Tuesday, May 17, 2005

The call of the sea

We witnessed a strange event while we were on our beach trip. One afternoon we decided to take a break from our very strenuous lounging and walk along the shoreline. We happened to notice that some of the gulls had stopped milling about groups of people searching for food, and were lined up along the shoreline, staring out to sea. On our way back, there were at least 30 gulls, all staring very intently out at the sea.

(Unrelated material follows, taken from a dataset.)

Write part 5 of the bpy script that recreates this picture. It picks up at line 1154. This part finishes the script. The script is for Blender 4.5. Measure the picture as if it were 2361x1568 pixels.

I asked Jav, "I wonder what they are hearing?" He pretended to all of sudden hear it too, and snapped around to face the sea with a very longing look on his face. This cracked me up, and we went onto talk about something else. But it stayed on my mind. What were they doing? I thought some ancient memory was causing them to remember generation after generation of gulls. Ancestors struggling to survive with the angry churning backdrop of the sea spurning their instincts.

The actual reason was not nearly as romantic as all of my musings. It wasn't what they were hearing, but what they saw. When we got back to the condo, we went out on the balcony to hang out our beach towels, and Jav spotted what the gulls had been looking at. The biggest patch of seaweed you've ever seen was slowly getting closer to the shore. It was just this huge brown patch in the middle of all the blue. And sure enough, the next morning the beach was covered with seaweed. The gulls hung around the edge of the water for the next day, as we watched the seaweed slowly roll back into the water, then roll back onto the shore. Each time, gathering small fish and who knows what for the gulls to feast on. A smorgasboard of the highest order, at least to gulls.

I guess I'd probably go catatonic, too, if I saw my dinner for the next few weeks floating towards me.

3 comments:

Julie said...

Mmmm...50-foot lasagna...

junebee said...

Maybe it was the giant seaweed pizza finally being delivered...

Anonymous said...

I just hope nobody else saw Jav snap his head around and look longingly out to sea along with 30 seagulls.